The Bible is replete with stories of God responding to people’s prayers by changing what’s going on around them.

The early disciples experienced this. . Twice, after being wrongfully incarcerated, God miraculously releases them from prison, first Peter and then Paul.  (Acts 12:6-17; Acts 16:16-24) . Twice, He intervenes to provide  relief.

But that didn’t happen every time.

Later, when Paul was jailed once again, God had him stay there. Not for a little while, but for two years.

Two years of restricted movement, of being a prisoner, of having limited freedoms.

Two years of being removed from his itinerant ministry, not able to visit and encourage the churches that were springing up.

Two years of jail.

Not because he deserved to be locked up, but because some people were jealous of him, and wanted him punished.

And he knew that God could release him. He had done it before. But this time He didn’t.
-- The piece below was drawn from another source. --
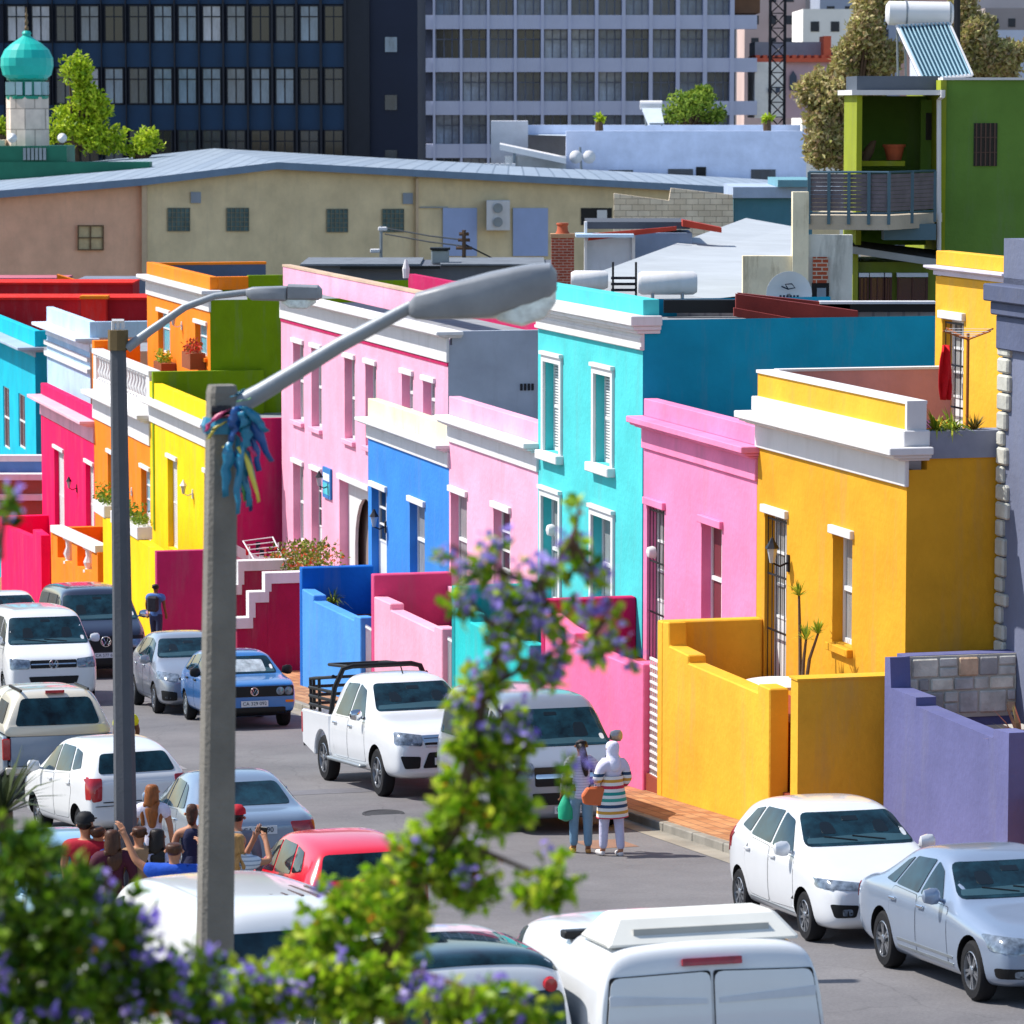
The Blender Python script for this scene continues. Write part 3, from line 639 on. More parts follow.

Yet that time in jail wasn’t wasted. During it, he wrote letters to the churches; letters that are still read today. He provided instruction of what it means to walk and grow in the Lord, even when he couldn’t be there to personally teach them. He encouraged them, even though it must have been so easy for him to get discouraged.

Paul must have realized something that’s important for us to realize too. God doesn’t always work the same way in our lives, but He’s always working.

Sometimes He removes us from the trial, sometimes He allows it to stay, but either way, He’s working through it, so that our circumstance, whether good or bad, brings Him praise.

We might feel trapped, locked up and unable to do anything. Thankfully, we can trust in the One Who is able to do everything. And whether we remain behind our figurative bars, or He works for our release, we can eagerly look forward for how He will use our circumstance – for His purposes… for His glory.